▶ WHAT TO WORK ON
Write out the listing, please, but only from its first line through the line containing "shade_tree(-27, 12.5, 43, 'farther", exactly as given and without pictures.
————————
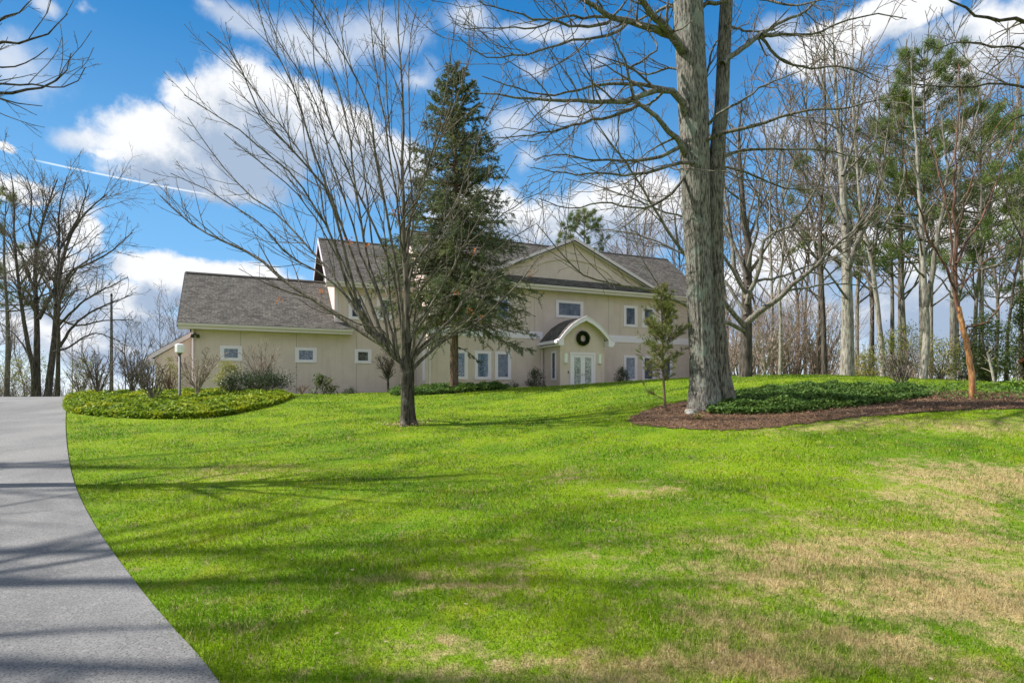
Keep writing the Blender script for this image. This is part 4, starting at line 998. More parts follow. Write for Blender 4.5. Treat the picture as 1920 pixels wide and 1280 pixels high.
# a second shade tree beyond the left edge, over the driveway, and one nearer still: their shadows lie on drive and lawn
def shade_tree(x, d, seed, label, h=13, r=.22, n=18):
    rng = np.random.default_rng(seed); b = np.array([x, d, float(gz(x, d))]); t = thing('maple_tree', label, 'tree', b)
    p = crom(b+np.array([[0, 0, -.1], [.05, 0, h*.3], [-.1, .1, h*.65], [.1, 0, h]]), 16); rr = np.linspace(r, .04, 16)
    tube_mesh('trunk', [(p[None], rr[None], 10)], M_wood_grey, t, b)
    P1, R1 = grow(rng, p[None], rr[None], n=n, t0=.28, t1=.98, ang=58, ang_sd=10, lf=.5, lmin=2, lmax=h*.5, K=9, up=.35, wob=.1, rf=.55, rtip=.02, taper=.5)
    P2, R2 = grow(rng, P1, R1, per_m=.8, t0=.25, ang=42, lf=.45, lmin=.7, lmax=2.4, K=6, up=.2, wob=.12, rf=.55, rtip=.008)
    P3, R3 = grow(rng, P2, R2, per_m=1.0, t0=.2, ang=42, lf=.45, lmin=.3, lmax=1.1, K=4, up=.15, wob=.12, rf=.7, rtip=.008)
    tube_mesh('crown', [(P1, R1, 6), (P2, R2, 4), (P3, R3, 3)], M_twig, t, b)
shade_tree(-21, 6.9, 41, 'tall bare tree beyond the left edge, its shadow crossing the driveway', 24, .46, 13)
shade_tree(-14, 5.5, 44, 'bare tree beyond the left edge nearest the drive, its forked shadow on the asphalt', 17, .3, 12)
shade_tree(-13, 3.9, 42, 'near bare tree beyond the left edge shading the bottom of the driveway', 15, .26, 11)
shade_tree(-27, 12.5, 43, 'farther tall bare tree beyond the left edge, its shadow across the middle of the lawn', 25, .45, 18)

# ------------------------------------------------------------------ evergreens
def spruce():
    rng = np.random.default_rng(404); d = 29.0
    b = P(851, 735, d); t = thing('spruce_tree', 'tall dark conical spruce with bare lower trunk in front of the house', 'tree', b)
    H = (735-118)/FPX*d
    tp = crom(np.array([b+[0, 0, -.3], b+[.02, 0, 3], P(853, 440, d), P(855, 118, d)]), 22); tr = np.array([.21*(1-k/21)**.8+.015 for k in range(22)])
    ridged('trunk', tp, tr, M_spruce_bark, t, b, rng, 16, 40, .06, .2, .3, 3)
    Bp, Br, Bl = [], [], []
    zs = np.concatenate([np.linspace(3.2, H-.25, 66), ]); 
    for z in zs:
        f = (z-3.0)/(H-3.0)
        Lm = 4.6*(1-f)**.73*(1.0 if z > 4.5 else .85)+.12
        n = 6 if z > 4 else 3
        for k in range(n):
            a = rng.uniform(0, 2*np.pi); L = Lm*rng.uniform(.74, 1.03)
            s = np.linspace(0, 1, 9); droop = -.50*(1-f)-.06+.30*f
            zz = L*(s*(.25*f+.02)+droop*s*s*.9+.13*(1-f)*s**4)
            p = np.interp(z, tp[:, 2]-b[2], tp[:, 0]), b[1], b[2]+z
            aa = a+rng.normal(0, .06, 9).cumsum()*.4
            q = np.stack([p[0]+np.cos(aa)*L*s, p[1]+np.sin(aa)*L*s, p[2]+zz], 1)
            Bp.append(q); Br.append(np.linspace(.012+.008*L, .008, 9)); Bl.append(L)
    for pl, dz in ((((851,575),(880,592),(925,612),(965,622),(1000,628)), -.8), (((851,600),(880,610),(930,632),(972,650),(993,655)), -1.2), (((851,560),(900,560),(950,572),(985,590)), -.5), (((851,530),(920,528),(975,540),(1010,548)),-.6), (((851,650),(862,652),(880,662),(897,678)), -.3), (((851,600),(800,610),(740,640)), -.8), (((851,630),(815,640),(770,672)),-.5), (((851,570),(790,575),(720,590)),-1)):
        q, r = limb(pl, 1.0, .4, d, d+dz, 9); Bp.append(q); Br.append(r); Bl.append(2)
    P1, R1 = np.array(Bp), np.array(Br)
    tube_mesh('branches', [(P1, R1, 4)], M_spruce_bark, t, b)
    P2, R2 = grow(rng, P1, R1, per_m=8.5, t0=.12, t1=1, ang=52, ang_sd=13, lf=.22, lmin=.16, lmax=.62, K=4, up=-.35, wob=.08, rf=1, rtip=.012, taper=.35, plane=.5)
    # needle clad shoots: bottle brushes
    C, D = [], []
    for (PP, per) in ((P1, 62), (P2, 40)):
        N, K, _ = PP.shape; tt = rng.uniform(.25 if PP is P1 else 0, 1, (N, per)); x = tt*(K-1); i = np.minimum(x.astype(int), K-2); f = (x-i)[..., None]
        I = np.arange(N)[:, None]
        p = PP[I, i]*(1-f)+PP[I, i+1]*f; T = unit(PP[I, i+1]-PP[I, i])
        dd = unit(T*.7+rng.normal(0, .55, p.shape)); C.append(p.reshape(-1, 3)); D.append(dd.reshape(-1, 3))
    C = np.concatenate(C); D = np.concatenate(D)
    print('spruce needles', len(C))
    blade_mesh('needles', C, D, rng.uniform(.07, .15, len(C)), .026, M_spruce, t, rng=rng, origin=b)
spruce()
def pine(name, label, px, py_base, d, py_top, r_px, crown, seed, L0=4.0, nb=34, tufts=1.0, lean=0, mats=None, group=None, gaps=0.0, need=.2):
    """white pine: bare lower trunk, level boughs with tufts of long needles"""
    rng = np.random.default_rng(seed); mats = mats or (M_wood_grey, M_pine)
    b = P(px, py_base, d); t = thing(name, label, 'tree', b, group)
    top = P(px+lean, py_top, d); H = top[2]-b[2]
    tp = crom(np.array([b, b+(top-b)*.35+[rng.normal(0, .1), 0, 0], b+(top-b)*.7+[rng.normal(0, .15), 0, 0], top]), 18); tr = np.linspace(1, .12, 18)*r_px*d/FPX
    tube_mesh('trunk', [(tp[None], tr[None], 9)], mats[0], t, b)
    Bp, Br = [], []
    for z in np.linspace(crown[0]*H, H*.99, nb):
        f = (z/H-crown[0])/(1-crown[0])
        if rng.uniform() < gaps: continue
        for k in range(3):
            L = L0*((1-f)**.6*(.55+.45*np.sin(min(1, f*3+.35)*np.pi/2))+.08)*rng.uniform(.5, 1.1); a = rng.uniform(0, 6.28)
            s = np.linspace(0, 1, 8); o = np.array([np.interp(z, tp[:, 2]-b[2], tp[:, 0]), b[1], b[2]+z])
            Bp.append(o+np.stack([np.cos(a)*L*s, np.sin(a)*L*s, L*(s*(.08+.5*f)+.12*s*s)], 1)+rng.normal(0, .04, (8, 3))*s[:, None]); Br.append(np.linspace(.02+.012*L, .012, 8))
    P1, R1 = np.array(Bp), np.array(Br)
    P2, R2 = grow(rng, P1, R1, per_m=2.4, t0=.4, t1=1, ang=45, lf=.3, lmin=.25, lmax=1.1, K=4, up=.3, wob=.1, rf=.7, rtip=.01, plane=.5)
    tube_mesh('branches', [(P1, R1, 5), (P2, R2, 3)], mats[0], t, b)
    n = int(85*tufts); T = unit(P2[:, -1]-P2[:, 0])
    tips = np.concatenate([P2[:, -1], P2[:, 2], P1[:, -1]]); TT = np.concatenate([T, T, unit(P1[:, -1]-P1[:, -2])])
    C = np.repeat(tips, n, 0)+rng.normal(0, .11, (len(tips)*n, 3)); D = unit(np.repeat(TT, n, 0)*.6+rng.normal(0, .6, C.shape)+[0, 0, .15])
    blade_mesh('needles', C, D, rng.uniform(.6, 1.2, len(C))*need, .012+.0004*d, mats[1], t, rng=rng, origin=b)
    return t
pine('pine_tree', 'tall pine with bright green tufted crown among the bare trees on the right', 1732, 715, 34, 95, 6.5, (.36, 1), 501, 4.6, 32, gaps=.1, tufts=1.25)
pine('pine_tree', 'slim pine with pale trunk and thin level boughs at the right edge', 1840, 720, 30, 210, 5, (.42, 1), 502, 3.6, 20, gaps=.5)
pine('pine_tree', 'pine with sparse grey green boughs behind the pale forked trunk', 1672, 715, 42, 190, 4.2, (.38, 1), 503, 4.2, 18, gaps=.55)
pine('pine_tree', 'far pine showing over the house roof between gable and big trunk', 1096, 700, 62, 400, 4.5, (.5, 1), 504, 4.0, 20, tufts=.7, need=.3)
pine('pine_tree', 'pine at the left edge, its dark green crown behind the several stemmed tree', 12, 750, 47, 365, 5, (.4, 1), 505, 4.0, 20, gaps=.5)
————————
▶ CORRECT RESPONSE
Keep writing the Blender script for this image. This is part 4, starting at line 998. More parts follow. Write for Blender 4.5. Treat the picture as 1920 pixels wide and 1280 pixels high.
# a second shade tree beyond the left edge, over the driveway, and one nearer still: their shadows lie on drive and lawn
def shade_tree(x, d, seed, label, h=13, r=.22, n=18):
    rng = np.random.default_rng(seed); b = np.array([x, d, float(gz(x, d))]); t = thing('maple_tree', label, 'tree', b)
    p = crom(b+np.array([[0, 0, -.1], [.05, 0, h*.3], [-.1, .1, h*.65], [.1, 0, h]]), 16); rr = np.linspace(r, .04, 16)
    tube_mesh('trunk', [(p[None], rr[None], 10)], M_wood_grey, t, b)
    P1, R1 = grow(rng, p[None], rr[None], n=n, t0=.28, t1=.98, ang=58, ang_sd=10, lf=.5, lmin=2, lmax=h*.5, K=9, up=.35, wob=.1, rf=.55, rtip=.02, taper=.5)
    P2, R2 = grow(rng, P1, R1, per_m=.8, t0=.25, ang=42, lf=.45, lmin=.7, lmax=2.4, K=6, up=.2, wob=.12, rf=.55, rtip=.008)
    P3, R3 = grow(rng, P2, R2, per_m=1.0, t0=.2, ang=42, lf=.45, lmin=.3, lmax=1.1, K=4, up=.15, wob=.12, rf=.7, rtip=.008)
    tube_mesh('crown', [(P1, R1, 6), (P2, R2, 4), (P3, R3, 3)], M_twig, t, b)
shade_tree(-21, 6.9, 41, 'tall bare tree beyond the left edge, its shadow crossing the driveway', 24, .46, 13)
shade_tree(-14, 5.5, 44, 'bare tree beyond the left edge nearest the drive, its forked shadow on the asphalt', 17, .3, 12)
shade_tree(-13, 3.9, 42, 'near bare tree beyond the left edge shading the bottom of the driveway', 15, .26, 11)
shade_tree(-27, 12.5, 43, 'farther tall bare tree beyond the left edge, its shadow across the middle of the lawn', 25, .45, 18)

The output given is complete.